_Written exercise_
Everything from the first line of the data below through the line that contains "WZ0, WZ1 = 0.30, 2.42" should be written out exactly, please, and nothing more; the pictures stay out.
··· Data section
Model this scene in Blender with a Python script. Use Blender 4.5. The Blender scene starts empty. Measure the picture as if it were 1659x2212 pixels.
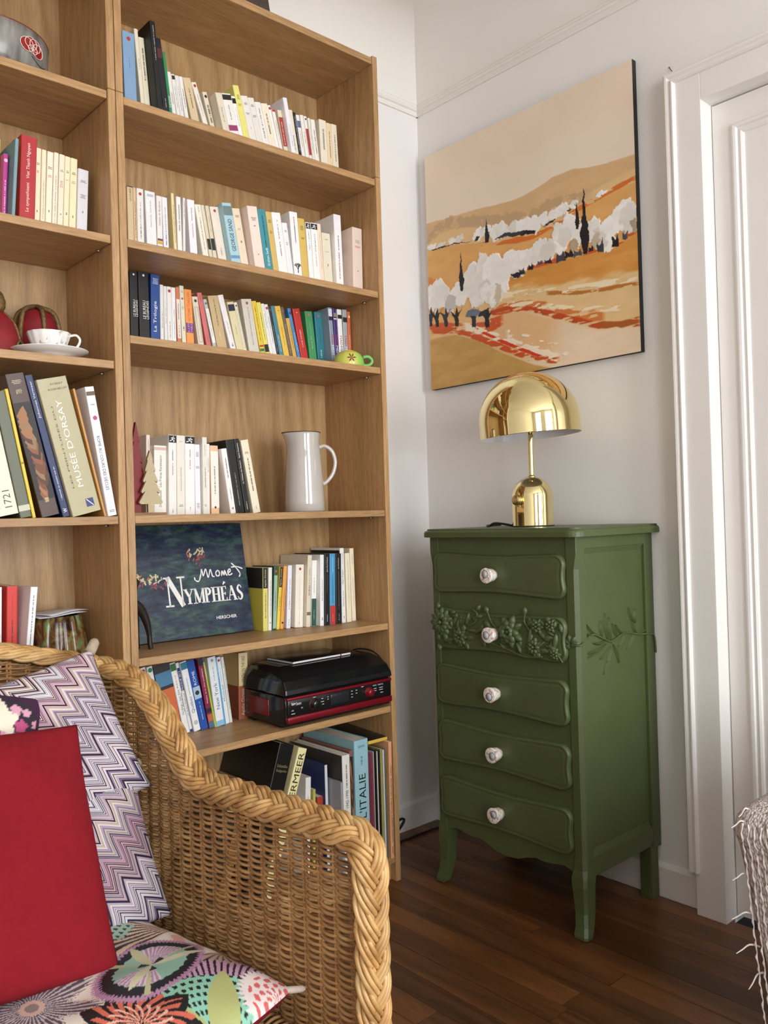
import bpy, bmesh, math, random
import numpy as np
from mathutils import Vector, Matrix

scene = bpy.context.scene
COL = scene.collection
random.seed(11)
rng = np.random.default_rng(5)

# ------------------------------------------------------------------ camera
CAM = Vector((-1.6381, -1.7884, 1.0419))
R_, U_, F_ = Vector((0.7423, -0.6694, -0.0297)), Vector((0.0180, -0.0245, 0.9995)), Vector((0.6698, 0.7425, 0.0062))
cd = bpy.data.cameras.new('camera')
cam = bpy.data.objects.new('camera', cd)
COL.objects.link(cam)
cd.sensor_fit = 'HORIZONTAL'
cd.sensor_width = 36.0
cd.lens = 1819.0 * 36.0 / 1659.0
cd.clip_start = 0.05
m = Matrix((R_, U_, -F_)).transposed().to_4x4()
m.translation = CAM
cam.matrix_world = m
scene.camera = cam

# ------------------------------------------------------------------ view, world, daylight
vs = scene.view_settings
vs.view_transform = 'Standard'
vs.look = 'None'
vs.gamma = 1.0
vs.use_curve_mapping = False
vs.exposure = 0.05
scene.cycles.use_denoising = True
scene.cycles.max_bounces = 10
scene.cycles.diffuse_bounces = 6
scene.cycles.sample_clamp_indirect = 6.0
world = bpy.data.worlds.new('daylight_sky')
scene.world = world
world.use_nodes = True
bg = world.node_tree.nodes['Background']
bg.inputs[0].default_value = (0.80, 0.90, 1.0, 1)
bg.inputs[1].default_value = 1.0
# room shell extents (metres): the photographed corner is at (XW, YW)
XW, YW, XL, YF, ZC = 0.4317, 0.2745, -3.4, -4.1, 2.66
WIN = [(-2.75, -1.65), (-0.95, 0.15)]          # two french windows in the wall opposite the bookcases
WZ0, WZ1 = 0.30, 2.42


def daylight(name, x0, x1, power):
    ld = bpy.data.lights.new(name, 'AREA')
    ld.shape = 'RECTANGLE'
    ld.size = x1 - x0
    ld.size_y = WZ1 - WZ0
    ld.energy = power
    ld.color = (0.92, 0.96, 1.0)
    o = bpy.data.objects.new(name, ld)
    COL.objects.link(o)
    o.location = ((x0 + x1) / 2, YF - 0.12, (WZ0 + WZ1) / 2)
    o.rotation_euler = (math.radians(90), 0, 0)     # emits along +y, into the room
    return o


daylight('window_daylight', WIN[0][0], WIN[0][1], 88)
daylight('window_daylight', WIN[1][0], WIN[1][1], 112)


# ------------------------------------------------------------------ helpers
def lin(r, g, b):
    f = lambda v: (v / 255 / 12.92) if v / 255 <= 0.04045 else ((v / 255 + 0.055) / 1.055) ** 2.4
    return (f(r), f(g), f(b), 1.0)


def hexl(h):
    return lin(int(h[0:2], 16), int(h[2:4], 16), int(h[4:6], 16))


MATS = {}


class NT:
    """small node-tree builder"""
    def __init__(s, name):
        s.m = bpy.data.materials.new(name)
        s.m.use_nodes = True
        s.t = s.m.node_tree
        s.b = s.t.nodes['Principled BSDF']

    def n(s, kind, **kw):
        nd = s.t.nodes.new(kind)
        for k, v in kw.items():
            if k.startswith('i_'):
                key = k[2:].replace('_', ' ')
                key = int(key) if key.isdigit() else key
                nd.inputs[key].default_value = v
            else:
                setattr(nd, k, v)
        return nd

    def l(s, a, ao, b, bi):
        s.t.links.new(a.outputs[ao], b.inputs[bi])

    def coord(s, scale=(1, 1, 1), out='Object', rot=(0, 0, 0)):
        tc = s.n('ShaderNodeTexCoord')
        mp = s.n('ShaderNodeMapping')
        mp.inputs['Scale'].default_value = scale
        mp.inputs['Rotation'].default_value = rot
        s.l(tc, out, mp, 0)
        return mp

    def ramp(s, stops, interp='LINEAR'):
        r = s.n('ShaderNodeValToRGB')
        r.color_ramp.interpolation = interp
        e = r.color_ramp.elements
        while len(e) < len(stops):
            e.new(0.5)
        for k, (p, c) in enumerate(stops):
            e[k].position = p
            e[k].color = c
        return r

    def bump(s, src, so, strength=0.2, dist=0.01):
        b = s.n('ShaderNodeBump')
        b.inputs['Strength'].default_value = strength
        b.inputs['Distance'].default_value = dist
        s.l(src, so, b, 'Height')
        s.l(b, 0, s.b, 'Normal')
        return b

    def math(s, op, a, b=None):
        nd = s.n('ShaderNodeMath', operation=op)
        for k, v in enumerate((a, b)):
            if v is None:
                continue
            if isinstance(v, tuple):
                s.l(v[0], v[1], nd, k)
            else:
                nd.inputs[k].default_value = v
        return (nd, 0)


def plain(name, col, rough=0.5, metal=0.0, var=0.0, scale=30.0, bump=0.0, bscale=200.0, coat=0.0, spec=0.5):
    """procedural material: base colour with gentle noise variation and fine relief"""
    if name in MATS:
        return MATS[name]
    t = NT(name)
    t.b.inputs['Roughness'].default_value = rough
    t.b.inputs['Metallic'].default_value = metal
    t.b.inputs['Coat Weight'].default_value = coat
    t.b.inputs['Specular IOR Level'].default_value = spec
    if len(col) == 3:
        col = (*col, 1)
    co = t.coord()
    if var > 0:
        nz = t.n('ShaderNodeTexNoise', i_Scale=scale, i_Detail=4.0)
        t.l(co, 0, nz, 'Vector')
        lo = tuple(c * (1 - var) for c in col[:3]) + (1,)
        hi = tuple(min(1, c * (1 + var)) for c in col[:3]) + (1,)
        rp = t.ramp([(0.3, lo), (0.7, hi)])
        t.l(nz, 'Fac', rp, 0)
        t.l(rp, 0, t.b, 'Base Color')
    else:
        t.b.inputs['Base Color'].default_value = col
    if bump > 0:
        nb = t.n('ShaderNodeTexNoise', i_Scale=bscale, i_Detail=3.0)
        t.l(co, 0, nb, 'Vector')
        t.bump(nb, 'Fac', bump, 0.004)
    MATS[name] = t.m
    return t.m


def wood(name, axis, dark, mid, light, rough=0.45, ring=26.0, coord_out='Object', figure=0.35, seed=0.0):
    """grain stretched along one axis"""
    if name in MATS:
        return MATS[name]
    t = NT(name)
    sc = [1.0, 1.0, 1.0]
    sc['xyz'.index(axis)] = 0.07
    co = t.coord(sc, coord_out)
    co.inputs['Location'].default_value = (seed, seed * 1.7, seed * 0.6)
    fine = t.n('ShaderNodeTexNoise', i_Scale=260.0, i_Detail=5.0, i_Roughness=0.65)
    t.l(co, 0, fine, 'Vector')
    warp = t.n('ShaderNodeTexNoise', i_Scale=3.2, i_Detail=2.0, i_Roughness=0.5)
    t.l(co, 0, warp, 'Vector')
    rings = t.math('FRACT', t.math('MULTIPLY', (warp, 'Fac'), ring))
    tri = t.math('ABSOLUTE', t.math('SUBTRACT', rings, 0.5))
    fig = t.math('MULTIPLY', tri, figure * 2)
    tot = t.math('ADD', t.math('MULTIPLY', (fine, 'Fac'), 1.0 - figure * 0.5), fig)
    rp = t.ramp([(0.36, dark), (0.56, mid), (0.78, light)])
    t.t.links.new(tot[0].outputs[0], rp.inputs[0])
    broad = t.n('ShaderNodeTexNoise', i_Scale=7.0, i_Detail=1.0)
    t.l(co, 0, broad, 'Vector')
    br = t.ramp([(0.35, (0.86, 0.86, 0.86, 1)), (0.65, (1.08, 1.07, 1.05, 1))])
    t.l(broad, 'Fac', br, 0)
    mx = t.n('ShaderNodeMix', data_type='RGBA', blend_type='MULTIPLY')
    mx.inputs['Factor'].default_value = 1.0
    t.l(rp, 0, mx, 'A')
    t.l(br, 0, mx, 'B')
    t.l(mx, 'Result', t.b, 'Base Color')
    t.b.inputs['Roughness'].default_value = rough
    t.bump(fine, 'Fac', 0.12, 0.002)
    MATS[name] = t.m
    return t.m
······
_Completed task_
Model this scene in Blender with a Python script. Use Blender 4.5. The Blender scene starts empty. Measure the picture as if it were 1659x2212 pixels.
import bpy, bmesh, math, random
import numpy as np
from mathutils import Vector, Matrix

scene = bpy.context.scene
COL = scene.collection
random.seed(11)
rng = np.random.default_rng(5)

# ------------------------------------------------------------------ camera
CAM = Vector((-1.6381, -1.7884, 1.0419))
R_, U_, F_ = Vector((0.7423, -0.6694, -0.0297)), Vector((0.0180, -0.0245, 0.9995)), Vector((0.6698, 0.7425, 0.0062))
cd = bpy.data.cameras.new('camera')
cam = bpy.data.objects.new('camera', cd)
COL.objects.link(cam)
cd.sensor_fit = 'HORIZONTAL'
cd.sensor_width = 36.0
cd.lens = 1819.0 * 36.0 / 1659.0
cd.clip_start = 0.05
m = Matrix((R_, U_, -F_)).transposed().to_4x4()
m.translation = CAM
cam.matrix_world = m
scene.camera = cam

# ------------------------------------------------------------------ view, world, daylight
vs = scene.view_settings
vs.view_transform = 'Standard'
vs.look = 'None'
vs.gamma = 1.0
vs.use_curve_mapping = False
vs.exposure = 0.05
scene.cycles.use_denoising = True
scene.cycles.max_bounces = 10
scene.cycles.diffuse_bounces = 6
scene.cycles.sample_clamp_indirect = 6.0
world = bpy.data.worlds.new('daylight_sky')
scene.world = world
world.use_nodes = True
bg = world.node_tree.nodes['Background']
bg.inputs[0].default_value = (0.80, 0.90, 1.0, 1)
bg.inputs[1].default_value = 1.0
# room shell extents (metres): the photographed corner is at (XW, YW)
XW, YW, XL, YF, ZC = 0.4317, 0.2745, -3.4, -4.1, 2.66
WIN = [(-2.75, -1.65), (-0.95, 0.15)]          # two french windows in the wall opposite the bookcases
WZ0, WZ1 = 0.30, 2.42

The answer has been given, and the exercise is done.